◆ The problem ◆
Copy every line of the material below word for word.

◆ Information shown ◆
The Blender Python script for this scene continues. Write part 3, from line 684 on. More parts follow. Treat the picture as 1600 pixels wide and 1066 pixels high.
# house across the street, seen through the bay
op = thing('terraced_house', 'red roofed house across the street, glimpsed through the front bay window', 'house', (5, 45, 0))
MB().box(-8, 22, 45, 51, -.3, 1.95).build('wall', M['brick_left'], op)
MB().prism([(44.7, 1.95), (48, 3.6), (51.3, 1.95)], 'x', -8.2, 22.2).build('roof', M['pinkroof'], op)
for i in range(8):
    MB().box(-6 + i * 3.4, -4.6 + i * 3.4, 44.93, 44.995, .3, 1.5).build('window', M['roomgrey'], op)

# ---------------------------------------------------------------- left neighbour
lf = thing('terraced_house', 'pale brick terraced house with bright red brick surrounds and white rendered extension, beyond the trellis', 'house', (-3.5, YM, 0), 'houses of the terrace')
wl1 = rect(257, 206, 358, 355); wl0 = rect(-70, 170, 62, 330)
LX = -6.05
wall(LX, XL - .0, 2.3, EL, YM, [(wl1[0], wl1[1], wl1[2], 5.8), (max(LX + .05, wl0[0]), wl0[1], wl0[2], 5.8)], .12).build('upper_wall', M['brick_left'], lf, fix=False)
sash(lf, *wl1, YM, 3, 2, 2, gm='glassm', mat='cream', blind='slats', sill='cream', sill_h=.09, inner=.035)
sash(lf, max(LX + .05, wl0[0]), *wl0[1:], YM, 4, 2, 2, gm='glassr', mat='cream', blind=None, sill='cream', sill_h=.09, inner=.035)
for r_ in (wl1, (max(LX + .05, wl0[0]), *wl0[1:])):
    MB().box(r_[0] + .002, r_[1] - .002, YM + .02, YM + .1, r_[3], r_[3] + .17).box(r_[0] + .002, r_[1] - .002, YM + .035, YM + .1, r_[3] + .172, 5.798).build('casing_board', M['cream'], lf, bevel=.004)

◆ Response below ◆
The Blender Python script for this scene continues. Write part 3, from line 684 on. More parts follow. Treat the picture as 1600 pixels wide and 1066 pixels high.
# house across the street, seen through the bay
op = thing('terraced_house', 'red roofed house across the street, glimpsed through the front bay window', 'house', (5, 45, 0))
MB().box(-8, 22, 45, 51, -.3, 1.95).build('wall', M['brick_left'], op)
MB().prism([(44.7, 1.95), (48, 3.6), (51.3, 1.95)], 'x', -8.2, 22.2).build('roof', M['pinkroof'], op)
for i in range(8):
    MB().box(-6 + i * 3.4, -4.6 + i * 3.4, 44.93, 44.995, .3, 1.5).build('window', M['roomgrey'], op)

# ---------------------------------------------------------------- left neighbour
lf = thing('terraced_house', 'pale brick terraced house with bright red brick surrounds and white rendered extension, beyond the trellis', 'house', (-3.5, YM, 0), 'houses of the terrace')
wl1 = rect(257, 206, 358, 355); wl0 = rect(-70, 170, 62, 330)
LX = -6.05
wall(LX, XL - .0, 2.3, EL, YM, [(wl1[0], wl1[1], wl1[2], 5.8), (max(LX + .05, wl0[0]), wl0[1], wl0[2], 5.8)], .12).build('upper_wall', M['brick_left'], lf, fix=False)
sash(lf, *wl1, YM, 3, 2, 2, gm='glassm', mat='cream', blind='slats', sill='cream', sill_h=.09, inner=.035)
sash(lf, max(LX + .05, wl0[0]), *wl0[1:], YM, 4, 2, 2, gm='glassr', mat='cream', blind=None, sill='cream', sill_h=.09, inner=.035)
for r_ in (wl1, (max(LX + .05, wl0[0]), *wl0[1:])):
    MB().box(r_[0] + .002, r_[1] - .002, YM + .02, YM + .1, r_[3], r_[3] + .17).box(r_[0] + .002, r_[1] - .002, YM + .035, YM + .1, r_[3] + .172, 5.798).build('casing_board', M['cream'], lf, bevel=.004)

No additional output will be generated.